The capital goods scheme (CGS) is designed to adjust the amount of VAT claimed on a capital item during the ‘life’ of an asset to reflect its taxable business use. The CGS applies to certain commercial property, some computer hardware and certain ships, boats and aircraft, and adjusts for taxable or exempt and non-business use of the capital asset.
The adjustment period for property is ten years, and five years for other items. For most businesses, the real impact of the CGS applies to commercial property over £250,000 on which VAT has been Recovered.
Disposing of a capital item
If a business sells a capital item before the end of the adjustment period, the adjustment for the interval in which it is sold will be the final adjustment for that item and must include all adjustment amounts for any remaining intervals.
To work out the final adjustment:
- For the interval in which the business sells the item, it should work out the adjustment amount in the normal way.
- For any remaining complete intervals in the adjustment period, the capital item is treated as being used, taxable (at 100%) if the sale was a taxable supply and exempt (0%) if the sale was an exempt supply.
If a business is selling a building subject to the CGS partway through the adjustment period, it should opt to tax it to ensure that it does not have to repay a proportion of the input tax that was originally reclaimed. This can catch out a normally fully taxable business that decides to sell its trading premises. Without opting to tax, a large amount of VAT may need to be repaid to HMRC. For example, a fully taxable business buys a property for £500,000 plus VAT of £100,000, which it reclaims in full.

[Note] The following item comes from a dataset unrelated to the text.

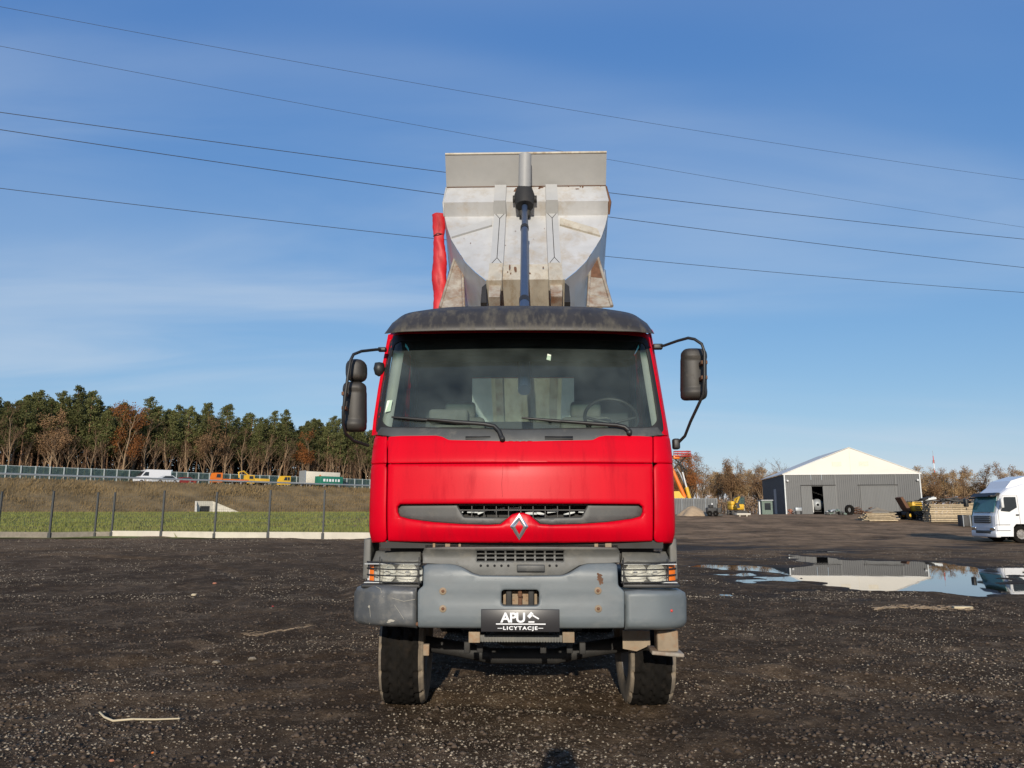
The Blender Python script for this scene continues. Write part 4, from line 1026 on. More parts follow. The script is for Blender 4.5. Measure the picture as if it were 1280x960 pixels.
# canopy over the cab, seen from below
cw0 = WB + .01; ht = HWALL - h0
cb = MB(); ca = RAD(8); CL = .2
def pyof(p):
    q = TM @ p - Vector((0, 0, CAM_H)); return 480 - FPX*(-q.y*SP + q.z*CP)/(q.y*CP + q.z*SP)
while CL < 1.2 and pyof(bd(0, -SH - CL*math.cos(ca), ht + CL*math.sin(ca))) > 192.5: CL += .01
print('CANOPY', CL)
cw1 = abs(bpx(556, 192, -SH - CL)[0] - bpx(758, 192, -SH - CL)[0])/2; cw0 = abs(bpx(558, 233, -SH)[0] - bpx(757, 233, -SH)[0])/2
P0 = [bd(-cw0, -SH, ht), bd(cw0, -SH, ht), bd(cw1, -SH - CL*math.cos(ca), ht + CL*math.sin(ca)), bd(-cw1, -SH - CL*math.cos(ca), ht + CL*math.sin(ca))]
cb.prism(P0, DH*.012); cb.build('canopy', 'silver_clean', body)
part('canopy_edge', 'silver_stained', body, ('tube', [P0[2] + DH*.01, P0[3] + DH*.01], .018, 6))
part('seam', 'rust', body, ('tube', [bd(-cw0, -SH - .008, ht-.005), bd(cw0, -SH - .008, ht-.005)], .006, 5))
# two upright box ribs on the front wall with their foot brackets
for sg in (-1, 1):
    xc = .5*(bpx(625, 260)[0]*-1 + bpx(688, 260)[0]); 
    for nm, zy0, zy1, oa, ob, pro, m_ in (('front_rib', 232, 322, SH, SH, .06, 'silver_clean'), ('front_rib', 322, 400, SH, .02, .06, 'silver_clean'), ('front_rib', 400, 680, .02, .06, .06, 'silver_clean'), ('rib_foot', 680, 778, .06, .11, .12, 'silver_stained')):
        ha, hb = hpx(zy0, oa + pro), hpx(zy1, ob + pro)
        b = MB(); w0 = .088
        A = [bd(sg*xc - w0, -oa + .03, ha), bd(sg*xc + w0, -oa + .03, ha), bd(sg*xc + w0*.94, -oa - pro, ha), bd(sg*xc - w0*.94, -oa - pro, ha)]
        B = [bd(sg*xc - w0, -ob + .03, hb), bd(sg*xc + w0, -ob + .03, hb), bd(sg*xc + w0*.94, -ob - pro, hb), bd(sg*xc - w0*.94, -ob - pro, hb)]
        b.loft([A, B], smooth=False); b.build(nm, m_, body)
        if zy0 == 400:
            rr = MB()
            for (p, q) in (((0, .1), (0, .9)), ((-.06, .0), (0, .1)), ((.06, .0), (0, .1)), ((-.06, 1.0), (0, .9)), ((.06, 1.0), (0, .9))):
                f = lambda u, t: bd(sg*xc + u, -(oa + (ob-oa)*t) - pro - .001, ha + (hb-ha)*t)
                rr.tube([f(*p), f(*q)], .0045, 4)
            rr.build('pressed_line', 'steel_dark', body)
    # hinge brackets under the ribs
    hb = hpx(778, .2)
    part('floor_beam', 'rusty_paint', body, ('loft', [[bd(sg*xc + a, s, o) for a, o in ((-.05, .0), (.05, .0), (.05, -.16), (-.05, -.16))] for s in (-.05, LEN)], {'smooth': False}))
    part('beam_bracket', 'rusty_paint', body, ('prism', [bd(sg*xc - .075, -.16, hb + .02), bd(sg*xc + .075, -.16, hb + .02), bd(sg*xc + .065, -.16, hb - .30), bd(sg*xc - .065, -.16, hb - .30)], DS*.14))
    part('beam_bracket', 'steel_dark', body, ('prism', [bd(sg*(xc + .11), -.12, hb + .06), bd(sg*(xc + .16), -.12, hb - .02), bd(sg*(xc + .16), -.12, hb - .36), bd(sg*(xc + .09), -.12, hb - .36)], DS*.12))
    # slanting stiffener from rib to side
    g = []
    for zx, zy in ((388, 425), (388, 462), (158, 530), (175, 492)):
        x, h = bpx(*Z7(zx, zy), -.05); x = abs(x); g.append(bd(sg*x, -.05, h))
    part('slant_rib', 'silver_stained' if sg > 0 else 'silver_clean', body, ('prism', g, DS*.05))
    # triangular outrigger plate with rusty flanges, below the trough
    tri = []
    for zx, zy in ((182, 632), (215, 640), (228, 935), (92, 935)):
        p = Z7(zx, zy); x, h = bpx(p[0], p[1], .25); tri.append((abs(x), h - h0))
    T3 = [bd(sg*x, .25, h) for x, h in tri]
    part('outrigger', 'rusty_paint', body, ('prism', T3, DS*.02))
    part('outrigger_flange', 'rusty_paint', body, ('tube', [T3[0], T3[3]], .022, 5), ('tube', [T3[1], T3[2]], .022, 5), ('tube', [T3[3].lerp(T3[0], .12), T3[2].lerp(T3[1], .22)], .012, 4))
    if sg > 0: part('rust_streak', 'rust', body, ('prism', [a.lerp(b, t) - DS*.004 for a, b, t in ((T3[0], T3[1], .2), (T3[1], T3[1], 0), (T3[1], T3[2], .45), (T3[0], T3[3], .5))], DS*.003), label='dark rust eaten into the right outrigger')
part('floor_sheet', 'silver_stained', body, ('loft', [[bd(x, s, -.01) for x in (-.48, .48)] for s in (-.145, LEN)], {'closed': False, 'caps': False, 'smooth': False}))
part('tailgate', 'silver_paint', body, ('prism', [bd(x, LEN, h) for x, h in [(-WB, ht), (WB, ht)] + [(x, h) for x, h in CUR] + [(-x, h) for x, h in CUR[::-1]]], DS*.04))
# rust blotches and runs on the front wall and the right edge
def blotch(x, o, h, w, t):
    b = MB(); n = 9
    b.add([bd(x + w*math.cos(6.283*k/n)*rnd.uniform(.55, 1.2), -o - .004, h + t*math.sin(6.283*k/n)*rnd.uniform(.5, 1.2)) for k in range(n)], [tuple(range(n))]); b.build('rust_blotch', 'rust', body)
for k in range(16): blotch(rnd.uniform(-.35, WB*.95) if k % 4 else rnd.uniform(-WB*.9, WB*.9), SH, hh[0] - rnd.uniform(.01, .16)*rnd.random(), rnd.uniform(.01, .04), rnd.uniform(.008, .05))
for k in range(9): blotch(rnd.choice((-1, 1))*rnd.uniform(.05, .26), fold_o(.2) + .005, rnd.uniform(.02, .35), rnd.uniform(.006, .018), rnd.uniform(.02, .09))
for k in range(10): blotch(rnd.uniform(-WB*.8, WB*.8), .022, rnd.uniform(hh[3], hh[2] - .1), rnd.uniform(.006, .014), rnd.uniform(.006, .016))
part('rusted_edge', 'rust', body, ('tube', [bd(cw0 + .004, -SH, hh[0] - .02), bd(WB + .012, -SH + .01, hh[1] + .1), bd(WB + .015, -SH + .02, hh[1]), bd(WB + .01, -.04, hh[2] - .02)], [.012, .02, .026, .012], 6))
part('wall_edge', 'silver_clean', body, ('tube', [bd(-cw0 - .002, -SH, hh[0]), bd(-WB - .004, -SH + .005, hh[1]), bd(-WB - .002, -.03, hh[2])], .012, 6))
# rolled red tarpaulin along the left edge
def tarp():
    top = bpx(548, 270, .5); b = MB(); P = []; R = []
    for k, (px, py) in enumerate(((546.5, 268), (547, 282), (548, 296), (547.8, 306), (547.5, 320), (547.8, 336), (548.3, 355), (549, 372), (549.5, 388))):
        P.append(tl(px, py, bd(0, .35, 1.75).y)); R.append([.085, .088, .066, .074, .086, .094, .096, .098, .10][k])
    n_ = 44; tt = np.linspace(0, len(P)-1, n_); P2 = [P[min(int(t), len(P)-2)].lerp(P[min(int(t), len(P)-2)+1], t - min(int(t), len(P)-2)) for t in tt]; b.tube(P2, list(np.interp(tt, range(len(R)), R)), 18)
    V = b.V
    b.V = [(P[0].x + .015 + (v[0] - P[0].x)*1.12 + .010*math.sin(v[2]*11 + v[1]*7) + .0025*math.sin(v[2]*55 + v[1]*30), P[0].y + (v[1] - P[0].y)*.7 + .006*math.sin(v[2]*19 + v[0]*40), v[2] + .004*math.sin(v[0]*50 + v[2]*9)) for v in V]
    o = b.build('rolled_tarpaulin', 'tarp_red', body)
    part('tie_strap', 'steel_dark', o, ('tube', [P[2] + Vector((-.07, -.02, 0)), P[2] + Vector((0, -.09, .02)), P[2] + Vector((.07, -.02, .03))], .008, 4))
tarp()
# telescopic ram between cab and front wall
ram = empty('hydraulic_ram'); ram.parent = truck; KIDS[truck.name].append(ram)
def bp2(px, py, pro):
    x, h = bpx(px, py); return bd(x, -pro, h - 0)
def ramp(px, py, yl): return tl(px, py, yl)
tube_top = bd(bpx(656, 194)[0], -.20, HWALL - h0 + .52); 
oy = bd(0, -SH - .10, hpx(300, SH))
R1 = tl(656.5, 193.5, P0[2].y - .10); R2 = tl(655.5, 246, oy.y - .10); R3 = tl(655.8, 258, oy.y - .14); R6 = tl(655.5, 382, 1.95); 
R0 = R2 + (R1 - R2)
part('outer_cylinder', 'ram_tube', ram, ('tube', [R1, R2], .088, 24))
part('collar', 'steel_dark', ram, ('tube', [tl(655.5, 236, oy.y - .07), tl(655.5, 245, oy.y - .09), R3], [.11, .145, .125], 20), ('tube', [tl(641, 249, oy.y - .08), tl(671, 249, oy.y - .08)], .05, 10), ('box', tl(656, 266, oy.y - .02), (.16, .1, .14), {'bev': .02}))
def lerp(t): return R3.lerp(R6, t)
part('inner_stage', 'ram_blue', ram, ('tube', [R3, lerp(.30)], .040, 18)); part('middle_stage', 'ram_blue', ram, ('tube', [lerp(.26), lerp(.965)], .048, 18)); part('gland_ring', 'black_plastic', ram, ('tube', [lerp(.255), lerp(.285)], .055, 16))
part('gland_ring', 'black_plastic', ram, ('tube', [lerp(.95), lerp(.985)], .058, 16)); low_ = R6 + (R6-R3)*.55
part('lower_stage', 'ram_blue', ram, ('tube', [lerp(.97), low_], .056, 18))
part('ram_cradle', 'steel_dark', ram, ('box', (low_.x, low_.y, 1.45), (.5, .25, .5), {'bev': .04}))
part('subframe', 'steel_dark', truck, ('box', (0, 5.6, 1.16), (1.0, 3.2, .10)), ('box', (0, 2.1, 1.2), (1.2, .2, .3)))
# ------------------------------------------------------------------ overhead lines
def wires():
    W = [('thin dark overhead wire, topmost of the five', [(-60, -3), (640, 125), (1340, 233)], 26, .010), ('thin dark overhead wire, second from the top', [(-60, 46), (690, 187), (1340, 293)], 24, .010),
         ('thick overhead cable, third from the top', [(-60, 132), (553, 215), (1340, 305)], 20, .017), ('thick overhead cable, fourth from the top', [(-60, 153), (553, 243), (1340, 341)], 18.5, .017),
         ('thick overhead cable, lowest of the five', [(-60, 228), (540, 298), (1340, 370)], 16, .015)]
    for lab, P, H, r in W:
        A, B, C = [atz(x, y, H) for x, y in P]
        d = (C - A); d.z = 0; L_ = d.length; pts = []
        # parabola through the three measured points, sagging a little between the pylons
        tB = (B - A).dot(d)/L_**2
        for k in range(41):
            t = -.25 + 1.5*k/40; p = A + (C-A)*t
            p += (B - (A + (C-A)*tB))*(t*(1-t))/(tB*(1-tB)); pts.append(p)
        part('overhead_wire', 'wire_dark', None, ('tube', pts, r, 5), label=lab, cat='cable', group='overhead power lines')
wires()
# ------------------------------------------------------------------ yard fence
def fence():
    f = empty('mesh_fence', (0, 0, 0), 0, 'dark mesh fence with steel posts and concrete base boards along the meadow', 'fence')
    spec = [(-60, 36), (0, 35.6), (65, 35), (121, 36.5), (142, 36.8), (204, 36.2), (270, 35.4), (337, 34.7), (405, 34), (475, 33.4), (548, 32.8), (620, 32.2)]
    P = []
    for px, Y in spec: x = xat(px, Y); P.append(Vector((x, Y, gz(x, Y))))
    for i, p in enumerate(P):
        b = MB(); b.box((p.x, p.y, p.z + 1.05), (.075, .075, 2.2)); o = b.build('post', 'post_dark', f); part('post_cap', 'black_plastic', o, ('box', (p.x, p.y, p.z + 2.16), (.085, .085, .03))); part('post_foot', 'post_dark', o, ('box', (p.x, p.y, p.z + .1), (.13, .13, .3)))
    for i in range(len(P)-1):
        a, c = P[i], P[i+1]; d = (c-a); L_ = d.length; ang = math.atan2(d.y, d.x); m = (a+c)/2
        b = MB(); b.box((m.x, m.y, m.z + .10), (L_ - .05, .05, .36), rz=ang); b.build('base_board', 'concrete' if i >= 4 else 'timber_grey', f)
        w = MB(); n = int(L_/.10)
        for k in range(1, n): q = a.lerp(c, k/n); w.box((q.x, q.y, q.z + 1.15), (.004, .004, 1.8))
        for k in range(9): w.box((m.x, m.y, m.z + .32 + k*.2), (L_, .006, .006), rz=ang)
        w.build('mesh_panel', 'wire_mesh', f)
fence()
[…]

If it decides to sell the property after five years without opting to tax, it would need to repay half the VAT it reclaimed (half way through the ten-year adjustment period) as the sale would be an exempt supply and the remaining five years of the CGS adjustment period will be treated as entirely exempt. By opting to tax, it will create a taxable supply and there will be no clawback of the VAT already reclaimed.

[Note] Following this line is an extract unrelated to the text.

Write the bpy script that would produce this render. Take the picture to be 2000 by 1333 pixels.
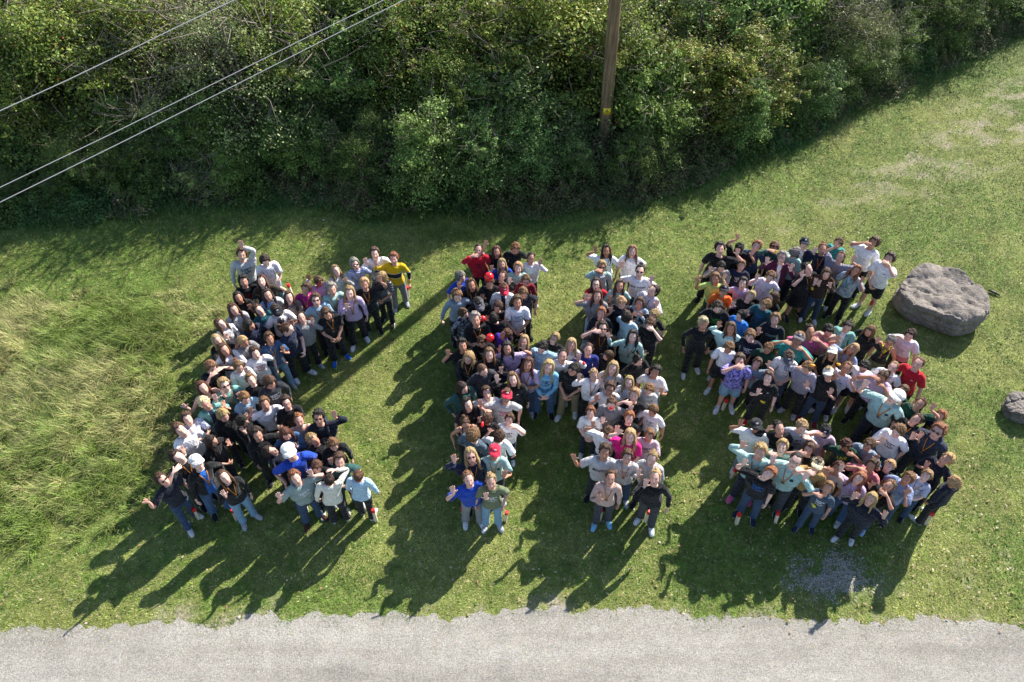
import bpy, bmesh, math, random
import numpy as np
from mathutils import Vector, Matrix
from mathutils.bvhtree import BVHTree

rad = math.radians
scene = bpy.context.scene
for o in list(bpy.data.objects):
    bpy.data.objects.remove(o)
col = scene.collection
rng = np.random.default_rng(7)
random.seed(7)

# ---------------------------------------------------------------- camera, sky, sun, exposure
CAM_H = 12.5
PITCH = 50.0
FPX = 1556.0
cam_data = bpy.data.cameras.new('camera')
cam_data.sensor_width = 36.0
cam_data.lens = 28.0
cam_data.clip_start = 0.1
cam_data.clip_end = 500
cam = bpy.data.objects.new('camera', cam_data)
cam.location = (0, 0, CAM_H)
cam.rotation_euler = (rad(90 - PITCH), 0, 0)
col.objects.link(cam)
scene.camera = cam

SUN_AZ = 51.0       # direction towards the sun, degrees from +X towards +Y
SUN_EL = 35.0
world = bpy.data.worlds.new('World')
scene.world = world
world.use_nodes = True
wn = world.node_tree
wn.nodes.clear()
sky = wn.nodes.new('ShaderNodeTexSky')
sky.sky_type = 'NISHITA'
sky.sun_disc = False
sky.sun_elevation = rad(SUN_EL)
sky.sun_rotation = rad(90 - SUN_AZ)
sky.air_density = 1.0
sky.dust_density = 0.6
bg = wn.nodes.new('ShaderNodeBackground')
bg.inputs['Strength'].default_value = 0.095
wo = wn.nodes.new('ShaderNodeOutputWorld')
wn.links.new(sky.outputs[0], bg.inputs[0])
wn.links.new(bg.outputs[0], wo.inputs[0])

sun_data = bpy.data.lights.new('sun', 'SUN')
sun_data.energy = 4.9
sun_data.angle = rad(0.53)
sun_data.color = (1.0, 0.94, 0.845)
sun = bpy.data.objects.new('sun', sun_data)
sd = Vector((math.cos(rad(SUN_AZ)) * math.cos(rad(SUN_EL)), math.sin(rad(SUN_AZ)) * math.cos(rad(SUN_EL)), math.sin(rad(SUN_EL))))
sun.rotation_euler = (-sd).to_track_quat('-Z', 'Y').to_euler()
sun.location = sd * 60
col.objects.link(sun)

scene.view_settings.view_transform = 'Standard'
scene.view_settings.look = 'None'
scene.view_settings.exposure = 1.22
scene.view_settings.gamma = 1.0
scene.view_settings.use_curve_mapping = False
scene.cycles.max_bounces = 6
scene.cycles.diffuse_bounces = 3
scene.cycles.transparent_max_bounces = 4
scene.cycles.caustics_reflective = False
scene.cycles.caustics_refractive = False

# ---------------------------------------------------------------- helpers
cP, sP = math.cos(rad(PITCH)), math.sin(rad(PITCH))

def at(x, y, z=0.0):
    """point of the place at height z seen at photo pixel x, y (used for surveying positions)"""
    dx = (x - 1000) / FPX
    dy = -(y - 666.5) / FPX
    d = (dx, cP + dy * sP, -sP + dy * cP)
    t = (CAM_H - z) / -d[2]
    return np.array([d[0] * t, d[1] * t, z])

def tag(o, label=None, cat=None, group=None, kind=None):
    if label: o['label'] = label
    if cat: o['category'] = cat
    if group: o['group'] = group
    if kind: o['kind'] = kind
    return o

def mesh_from(name, verts, faces, mats=(), smooth=True, attrs=None, mat_idx=None):
    me = bpy.data.meshes.new(name)
    verts = np.asarray(verts, dtype=np.float32)
    if isinstance(faces, np.ndarray):
        k = faces.shape[1]
        me.vertices.add(len(verts))
        me.vertices.foreach_set('co', verts.ravel())
        me.loops.add(faces.size)
        me.loops.foreach_set('vertex_index', faces.ravel().astype(np.int32))
        me.polygons.add(len(faces))
        me.polygons.foreach_set('loop_start', np.arange(0, faces.size, k, dtype=np.int32))
        me.update(calc_edges=True)
    else:
        me.from_pydata([tuple(map(float, v)) for v in verts], [], [tuple(map(int, f)) for f in faces])
    for m in mats:
        me.materials.append(m)
    if mat_idx is not None:
        me.polygons.foreach_set('material_index', np.asarray(mat_idx, dtype=np.int32))
    if smooth:
        me.polygons.foreach_set('use_smooth', np.ones(len(me.polygons), dtype=bool))
    if attrs:
        for k, (typ, data) in attrs.items():
            a = me.attributes.new(k, typ, 'POINT')
            a.data.foreach_set('vector' if typ == 'FLOAT_VECTOR' else 'value', np.asarray(data, dtype=np.float32).ravel())
    return me

def link(name, me, parent=None, loc=(0, 0, 0), rz=0.0, color=None):
    o = bpy.data.objects.new(name, me)
    col.objects.link(o)
    o.location = loc
    if rz: o.rotation_euler = (0, 0, rz)
    if parent is not None: o.parent = parent
    if color is not None: o.color = color
    return o

def srgb(h):
    """#rrggbb display colour to linear"""
    v = [int(h[i:i + 2], 16) / 255 for i in (0, 2, 4)]
    return tuple((c / 12.92 if c <= 0.04045 else ((c + 0.055) / 1.055) ** 2.4) for c in v)

def new_mat(name, rough=0.85, spec=0.3):
    m = bpy.data.materials.new(name)
    m.use_nodes = True
    nt = m.node_tree
    b = nt.nodes['Principled BSDF']
    b.inputs['Roughness'].default_value = rough
    b.inputs['Specular IOR Level'].default_value = spec
    return m, nt, b

def node(nt, typ, **kw):
    n = nt.nodes.new(typ)
    for k, v in kw.items():
        setattr(n, k, v)
    return n

def noise(nt, vec, scale, detail=4, rough=0.55):
    n = nt.nodes.new('ShaderNodeTexNoise')
    n.inputs['Scale'].default_value = scale
    n.inputs['Detail'].default_value = detail
    n.inputs['Roughness'].default_value = rough
    if vec is not None: nt.links.new(vec, n.inputs['Vector'])
    return n.outputs['Fac']

def ramp(nt, fac, stops):
    r = nt.nodes.new('ShaderNodeValToRGB')
    e = r.color_ramp.elements
    while len(e) < len(stops): e.new(0.5)
    for i, (p, c) in enumerate(stops):
        e[i].position = p
        e[i].color = (c[0], c[1], c[2], 1) if len(c) == 3 else c
    nt.links.new(fac, r.inputs[0])
    return r.outputs[0]

def mix(nt, fac, a, b, mode='MIX'):
    m = nt.nodes.new('ShaderNodeMix')
    m.data_type = 'RGBA'
    m.blend_type = mode
    for s, v in ((m.inputs[0], fac), (m.inputs[6], a), (m.inputs[7], b)):
        if isinstance(v, (int, float)): s.default_value = v
        elif isinstance(v, tuple): s.default_value = v if len(v) == 4 else v + (1,)
        else: nt.links.new(v, s)
    return m.outputs[2]

def math_(nt, op, a, b=None, clamp=False):
    m = nt.nodes.new('ShaderNodeMath')
    m.operation = op
    m.use_clamp = clamp
    for s, v in ((m.inputs[0], a), (m.inputs[1], b)):
        if v is None: continue
        if isinstance(v, (int, float)): s.default_value = v
        else: nt.links.new(v, s)
    return m.outputs[0]

def bump(nt, b, height, strength=0.4, dist=0.02):
    n = nt.nodes.new('ShaderNodeBump')
    n.inputs['Strength'].default_value = strength
    n.inputs['Distance'].default_value = dist
    nt.links.new(height, n.inputs['Height'])
    nt.links.new(n.outputs[0], b.inputs['Normal'])

def tube(path, radii, n=8, cap=True, squash=None):
    """swept closed tube; returns verts, faces"""
    path = [np.array(p, float) for p in path]
    V, F = [], []
    up0 = np.array([0, 1, 0.]) 
    for i, p in enumerate(path):
        t = path[min(i + 1, len(path) - 1)] - path[max(i - 1, 0)]
        t = t / (np.linalg.norm(t) + 1e-9)
        u = up0 - t * np.dot(up0, t)
        if np.linalg.norm(u) < 0.1: 
            u = np.array([1., 0, 0]) - t * t[0]
        u /= np.linalg.norm(u)
        w = np.cross(t, u)
        r = radii[i] if hasattr(radii, '__len__') else radii
        ru, rw = (r if hasattr(r, '__len__') else (r, r))
        for k in range(n):
            a = 2 * math.pi * k / n
            V.append(p + u * ru * math.cos(a) + w * rw * math.sin(a))
    for i in range(len(path) - 1):
        for k in range(n):
            a, b = i * n + k, i * n + (k + 1) % n
            F.append((a, b, b + n, a + n))
    if cap:
        F.append(tuple(range(n))[::-1])
        m = (len(path) - 1) * n
        F.append(tuple(range(m, m + n)))
    return V, F

class MB:
    """collects shapes into one mesh"""
    def __init__(self): self.v, self.f, self.m = [], [], []
    def add(self, vf, mi=0):
        o = len(self.v)
        self.v += [tuple(p) for p in vf[0]]
        self.f += [tuple(i + o for i in f) for f in vf[1]]
        self.m += [mi] * len(vf[1])
        return self
    def me(self, name, mats=(), smooth=True):
        return mesh_from(name, np.array(self.v), self.f, mats, smooth, mat_idx=self.m)

def ell(c, r, nu=16, nv=10, fn=None):
    V, F = [], []
    for j in range(nv + 1):
        ph = math.pi * j / nv
        for i in range(nu):
            th = 2 * math.pi * i / nu
            d = np.array([math.sin(ph) * math.cos(th), math.sin(ph) * math.sin(th), math.cos(ph)])
            s = fn(d) if fn else 1.0
            V.append(np.array(c) + d * np.array(r) * s)
    for j in range(nv):
        for i in range(nu):
            a, b = j * nu + i, j * nu + (i + 1) % nu
            F.append((a, a + nu, b + nu, b))
    return V, F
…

If a business is partly exempt and could not recover all the VAT at the time of the purchase and sells it as a standard-rated taxable supply (if it was a property having opted to tax it), then there could be an extra recovery of VAT on the original purchase. If a business disposes of a capital item as a transfer of a going concern, it will need to give the new owner the details of the capital item so that future CGS adjustments can be made. The new owner must continue making the CGS adjustments for any remaining intervals.
Deregistering from VAT
If a business with a capital item deregisters for VAT, it is treated as making a deemed supply of any items on hand, including items covered by the CGS. The date of deregistration is treated as a disposal of the CGS item, and it is therefore possible that there may be a clawback of VAT already claimed if the deemed supply is exempt from VAT.
Part disposal
If a business makes a part disposal, it is required to carry out a final adjustment in relation to the VAT on the part disposal and is only required to carry out adjustments in relation to that part of the capital item which it still owns.
Practical tip
If a business owns a capital item covered by the CGS and sells it during the adjustment period, it will have to carry out a CGS adjustment. If the sale is exempt from VAT, it will need to repay some of the VAT already claimed.